En waar België, Denemarken, Zweden en Oostenrijk in de onderzochte periode van 2010-2022 speelfilms afleveren die grote successen behaalden buiten hun landsgrenzen, presteerden Nederlandse speelfilms minder goed. Koolhovens Brimstone met 238.000 bezoekers en onder andere een première in Venetië kwam het dichtst in de buurt.

Een internationale fanclub

Internationaal succes is een motivator voor Ena Sendijarević, vertelt ze tijdens het panelgesprek. Met het door haar geschreven en geregisseerde Sweet Dreams opende Sendijarević het Nederlands Film Festival én levert ze de Nederlandse inzending voor de Oscars af. “Ik ben behoorlijk veel bezig geweest met niet-Nederlands publiek bij Sweet Dreams”, vertelt ze.

Maar Sendijarević erkent dat Nederlandse filmmakers het lastig hebben om over de grens voet aan de grond te krijgen. Volgens de filmmaker is continuïteit een belangrijke factor. “Je moet een internationale fanclub opbouwen”, legt ze uit. “Na twee of drie films herkennen mensen kwaliteit en heb je een stem. Voor die films ga je een kaartje kopen.” Daarbij verwijst Sendijarević naar het succes van makers als Lars von Trier en Ruben Östlund.

Producent Leontine Petit, die met Lemming Film werkte aan Sweet Dreams, ziet ook hoe Nederlandse filmmakers het lastiger hebben. “Films draaien korter, en de hoeveelheid films is groter”, vertelt ze. “Daarom is het een stuk moeilijker om een reputatie op te bouwen dan pakweg twintig jaar geleden.”

Kansen op succes

Ondanks die moeilijkere omstandigheden liggen de kansen op internationaal succes er wel, vindt Sandra den Hamer, interim-directeur van het Filmfonds. “Het rapport maakt duidelijk: we kunnen beter voor ons talent zorgen, kiezen voor kwaliteit in plaats van kwantiteit en verder kijken dan het maken van de film alleen, met oog voor het publiek”, zegt ze tijdens de conferentie naar aanleiding van het onderzoek van Olsberg SPI. Het talent is er, benadrukt Sandra. Ook het succes van Nederlandse documentaires, korte films en VR-producties over de grens laat dat zien.
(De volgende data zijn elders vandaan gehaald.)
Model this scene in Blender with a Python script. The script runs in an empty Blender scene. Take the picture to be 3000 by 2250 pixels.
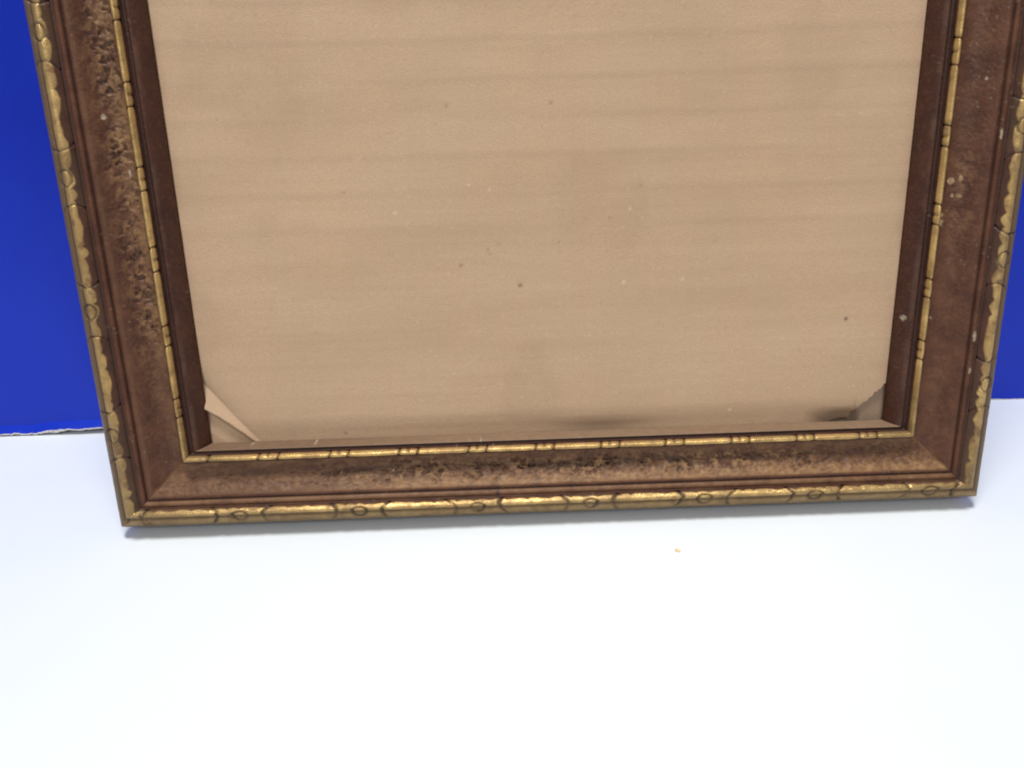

Ook panelleden Koolhoven, Sendijarević en Petit hebben goede hoop op internationaal succes voor de Nederlandse speelfilm, en dat begint met het stellen van doelen. “Makers moeten de ambitie groter maken”, vindt Petit. Koolhoven: “De lat moet hoger. En we moeten niet kijken naar de onderkant, naar wat daar niet goed aan is. We moeten kijken naar de bovenkant, naar hoe we onze talenten nog hoger kunnen laten vliegen.”

DAFF pakt vervolggesprek op

De NFF Conferentie: Beeldverhoudingen wordt afgesloten door Guido van Gennep van de Dutch Academy For Film (DAFF). Dit najaar wil de DAFF een bijeenkomst organiseren om vanuit makers en producenten het gesprek te vervolgen over het verbeteren van de internationale positie van de Nederlandse film.